Fearless (The Lost Fleet #2)

Fearless Book Cover Fearless
The Lost Fleet
Jack Campbell
January 30, 2007

Captain John "Black Jack" Geary tries a desperate gamble to lead the Alliance Fleet home-through enemy-occupied space-only to lose half the Fleet to an unexpected mutiny.

This review will contain some spoilers regarding the previous book, Dauntless.

Fearless picks up shortly where Dauntless left off, with the Alliance fleet still trapped deep in Syndicate space. As the Alliance fleet slowly makes its way home, Geary continues to implement combat tactics to overcome the enemy. All the while, he still suffers from personnel problems as some fleet officers fight against his command style. This problem becomes worse among the rescue of some POWs that include Captain Falco, a war hero less like Geary and more like Zapp Brannigan. Falco is not a bad person, he has good intentions but is very much set in his ways (i.e. the poor tactical choices that have kept the Alliance in a 100+ year war).

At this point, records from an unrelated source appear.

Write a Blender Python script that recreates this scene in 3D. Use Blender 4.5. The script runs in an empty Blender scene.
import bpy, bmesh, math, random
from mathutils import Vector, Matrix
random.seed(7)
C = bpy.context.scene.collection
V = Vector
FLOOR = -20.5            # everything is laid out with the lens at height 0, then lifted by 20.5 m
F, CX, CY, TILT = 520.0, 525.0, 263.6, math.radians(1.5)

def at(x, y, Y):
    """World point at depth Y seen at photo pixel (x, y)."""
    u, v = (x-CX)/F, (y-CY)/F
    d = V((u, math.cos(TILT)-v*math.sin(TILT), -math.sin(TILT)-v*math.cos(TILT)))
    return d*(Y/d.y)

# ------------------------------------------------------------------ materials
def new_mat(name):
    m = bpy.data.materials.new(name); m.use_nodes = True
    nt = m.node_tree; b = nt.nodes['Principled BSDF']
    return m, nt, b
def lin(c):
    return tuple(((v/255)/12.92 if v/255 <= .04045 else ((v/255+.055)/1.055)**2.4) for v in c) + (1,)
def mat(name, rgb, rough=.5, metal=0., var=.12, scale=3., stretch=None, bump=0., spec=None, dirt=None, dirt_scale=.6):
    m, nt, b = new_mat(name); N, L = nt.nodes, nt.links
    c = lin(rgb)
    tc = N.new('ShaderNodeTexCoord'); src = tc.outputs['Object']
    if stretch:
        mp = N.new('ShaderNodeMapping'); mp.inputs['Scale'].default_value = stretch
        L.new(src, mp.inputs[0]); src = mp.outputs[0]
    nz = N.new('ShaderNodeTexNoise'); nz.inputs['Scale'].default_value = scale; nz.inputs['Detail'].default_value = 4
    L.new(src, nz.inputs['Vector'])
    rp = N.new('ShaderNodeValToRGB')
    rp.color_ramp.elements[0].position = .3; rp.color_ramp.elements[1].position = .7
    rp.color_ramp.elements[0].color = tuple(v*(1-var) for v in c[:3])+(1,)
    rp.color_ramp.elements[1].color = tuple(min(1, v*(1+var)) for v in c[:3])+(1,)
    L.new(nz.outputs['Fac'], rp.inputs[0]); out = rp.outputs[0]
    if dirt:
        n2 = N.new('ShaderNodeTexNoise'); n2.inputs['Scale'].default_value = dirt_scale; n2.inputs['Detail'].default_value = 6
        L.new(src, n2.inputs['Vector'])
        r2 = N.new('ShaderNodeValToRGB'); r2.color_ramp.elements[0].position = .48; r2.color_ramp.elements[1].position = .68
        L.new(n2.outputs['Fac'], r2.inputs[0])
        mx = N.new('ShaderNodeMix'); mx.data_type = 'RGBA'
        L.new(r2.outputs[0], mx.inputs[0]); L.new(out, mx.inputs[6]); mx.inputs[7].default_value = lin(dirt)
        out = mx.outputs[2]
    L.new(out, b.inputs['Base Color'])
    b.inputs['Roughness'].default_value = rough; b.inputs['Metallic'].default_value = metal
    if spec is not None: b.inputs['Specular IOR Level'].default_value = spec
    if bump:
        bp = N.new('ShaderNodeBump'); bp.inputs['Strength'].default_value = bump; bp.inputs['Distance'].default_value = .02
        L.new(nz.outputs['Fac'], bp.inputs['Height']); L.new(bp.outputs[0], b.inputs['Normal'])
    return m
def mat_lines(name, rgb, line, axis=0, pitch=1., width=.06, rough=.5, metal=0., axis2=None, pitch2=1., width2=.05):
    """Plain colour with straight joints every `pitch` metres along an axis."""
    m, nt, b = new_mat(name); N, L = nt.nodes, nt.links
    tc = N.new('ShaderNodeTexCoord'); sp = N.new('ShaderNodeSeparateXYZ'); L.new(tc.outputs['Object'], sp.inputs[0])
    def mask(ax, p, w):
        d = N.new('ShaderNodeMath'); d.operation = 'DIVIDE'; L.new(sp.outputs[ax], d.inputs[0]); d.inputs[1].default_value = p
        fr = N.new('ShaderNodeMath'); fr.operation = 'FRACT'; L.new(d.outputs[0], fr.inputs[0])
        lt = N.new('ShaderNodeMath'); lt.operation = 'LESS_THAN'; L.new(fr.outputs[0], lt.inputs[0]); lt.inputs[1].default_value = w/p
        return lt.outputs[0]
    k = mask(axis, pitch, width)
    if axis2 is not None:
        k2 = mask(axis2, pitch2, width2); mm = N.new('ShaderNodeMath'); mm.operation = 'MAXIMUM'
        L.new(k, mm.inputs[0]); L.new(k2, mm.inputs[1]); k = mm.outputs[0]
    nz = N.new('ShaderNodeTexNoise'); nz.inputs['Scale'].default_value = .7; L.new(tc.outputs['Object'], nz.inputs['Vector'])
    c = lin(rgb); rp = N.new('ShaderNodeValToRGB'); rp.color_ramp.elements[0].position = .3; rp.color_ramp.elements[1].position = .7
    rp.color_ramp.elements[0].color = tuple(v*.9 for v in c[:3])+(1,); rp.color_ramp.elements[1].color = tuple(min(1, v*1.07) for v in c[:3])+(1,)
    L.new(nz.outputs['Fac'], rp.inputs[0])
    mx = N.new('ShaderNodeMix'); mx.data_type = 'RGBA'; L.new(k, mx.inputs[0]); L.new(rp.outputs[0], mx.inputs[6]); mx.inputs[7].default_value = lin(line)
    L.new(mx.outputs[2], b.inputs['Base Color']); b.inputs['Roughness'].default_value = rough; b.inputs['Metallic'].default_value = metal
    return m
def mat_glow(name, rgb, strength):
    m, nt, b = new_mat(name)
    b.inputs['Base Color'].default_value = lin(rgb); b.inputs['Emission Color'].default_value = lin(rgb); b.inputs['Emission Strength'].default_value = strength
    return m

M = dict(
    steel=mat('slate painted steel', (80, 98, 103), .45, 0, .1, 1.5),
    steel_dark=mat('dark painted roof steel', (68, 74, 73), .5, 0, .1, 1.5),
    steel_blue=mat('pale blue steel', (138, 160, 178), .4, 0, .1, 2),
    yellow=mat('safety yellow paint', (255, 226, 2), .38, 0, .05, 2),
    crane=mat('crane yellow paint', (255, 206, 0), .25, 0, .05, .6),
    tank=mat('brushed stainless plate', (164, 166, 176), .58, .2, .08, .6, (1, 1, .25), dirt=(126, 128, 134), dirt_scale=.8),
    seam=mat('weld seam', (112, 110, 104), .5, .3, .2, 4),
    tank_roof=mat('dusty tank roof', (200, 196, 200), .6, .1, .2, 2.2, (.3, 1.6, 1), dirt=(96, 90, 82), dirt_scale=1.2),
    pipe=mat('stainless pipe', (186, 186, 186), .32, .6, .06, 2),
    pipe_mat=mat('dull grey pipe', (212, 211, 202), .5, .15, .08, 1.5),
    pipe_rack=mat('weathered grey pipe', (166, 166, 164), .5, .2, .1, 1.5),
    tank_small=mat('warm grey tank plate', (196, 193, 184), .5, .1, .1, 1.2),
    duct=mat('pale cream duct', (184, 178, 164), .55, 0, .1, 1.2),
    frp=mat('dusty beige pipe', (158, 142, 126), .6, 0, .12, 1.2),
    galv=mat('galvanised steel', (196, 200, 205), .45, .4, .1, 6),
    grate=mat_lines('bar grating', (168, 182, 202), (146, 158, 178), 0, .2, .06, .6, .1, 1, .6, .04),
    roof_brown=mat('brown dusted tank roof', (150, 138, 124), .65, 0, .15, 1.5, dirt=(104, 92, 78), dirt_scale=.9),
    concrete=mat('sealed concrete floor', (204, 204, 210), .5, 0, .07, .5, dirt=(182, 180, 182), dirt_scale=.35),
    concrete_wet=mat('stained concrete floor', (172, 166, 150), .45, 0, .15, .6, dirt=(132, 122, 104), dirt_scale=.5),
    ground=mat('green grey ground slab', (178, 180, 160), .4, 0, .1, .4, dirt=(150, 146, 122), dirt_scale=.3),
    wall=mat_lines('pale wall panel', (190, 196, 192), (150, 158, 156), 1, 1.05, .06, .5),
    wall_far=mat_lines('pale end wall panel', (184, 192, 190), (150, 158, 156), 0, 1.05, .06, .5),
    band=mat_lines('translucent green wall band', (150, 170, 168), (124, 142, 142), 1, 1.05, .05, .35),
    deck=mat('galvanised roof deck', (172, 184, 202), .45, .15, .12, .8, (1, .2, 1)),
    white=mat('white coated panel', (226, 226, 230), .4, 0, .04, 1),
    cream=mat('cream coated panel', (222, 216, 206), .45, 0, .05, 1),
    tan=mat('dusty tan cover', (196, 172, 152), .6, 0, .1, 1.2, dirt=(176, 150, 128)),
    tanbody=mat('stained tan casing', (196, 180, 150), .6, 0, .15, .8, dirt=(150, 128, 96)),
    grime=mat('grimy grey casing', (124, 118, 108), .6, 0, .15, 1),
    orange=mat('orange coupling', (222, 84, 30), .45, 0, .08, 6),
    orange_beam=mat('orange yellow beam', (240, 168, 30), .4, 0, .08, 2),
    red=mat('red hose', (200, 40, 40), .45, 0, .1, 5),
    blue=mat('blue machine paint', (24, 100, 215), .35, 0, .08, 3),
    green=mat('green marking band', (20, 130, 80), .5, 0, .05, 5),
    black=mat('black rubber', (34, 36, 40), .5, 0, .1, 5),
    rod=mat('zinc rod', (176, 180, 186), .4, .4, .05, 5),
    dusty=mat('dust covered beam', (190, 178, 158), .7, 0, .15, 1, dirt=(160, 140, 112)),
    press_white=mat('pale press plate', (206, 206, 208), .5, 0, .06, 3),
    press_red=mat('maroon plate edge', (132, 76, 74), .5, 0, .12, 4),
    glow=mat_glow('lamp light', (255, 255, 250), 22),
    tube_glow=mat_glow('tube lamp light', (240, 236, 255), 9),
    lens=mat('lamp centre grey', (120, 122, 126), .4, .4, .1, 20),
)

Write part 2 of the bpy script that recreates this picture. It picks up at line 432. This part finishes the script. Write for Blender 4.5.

Geary himself remains an exemplary example to the fleet throughout Fearless. All the other officers have been fighting a war their entire lives. In a war that has gone on for several times longer than any of them have been alive. Actions that we consider horrific, like bombing civilian populations, are the norm for these people. Geary goes a long way to remind his subordinates that fighting with honor means being better than your enemy. To extend a hand of mercy in situations where you yourself would not necessarily receive one.

Co-President Rione’s involvement in Fearless starts to establish The Lost Fleet as more of a space opera. The character introductions and world building in Dauntless left little room for other developments. Now with all that information established, the space opera element becomes more apparent. Specifically, Rione begins to show feelings and desires for Geary while still being wary of him. She makes it very clear that there is some attraction, but she is still ready to put a knife in him if he starts to become a threat to the Alliance. The build-up here is slow and will likely grow greater in the next book.

Character development, on the whole, is a bit stunted in Fearless. Captain Falco’s introduction helps push it along, but the main focus here is still big space battles and military tactics. For readers more interested in the military side of these stories, that works fine. But the characters do seem like that could feel more real. At this point, The Lost Fleet is still military sci-fi first and space opera second. And the series is still very enjoyable for it. Fearless was just as good as Dauntless and book #3 should be just as entertaining.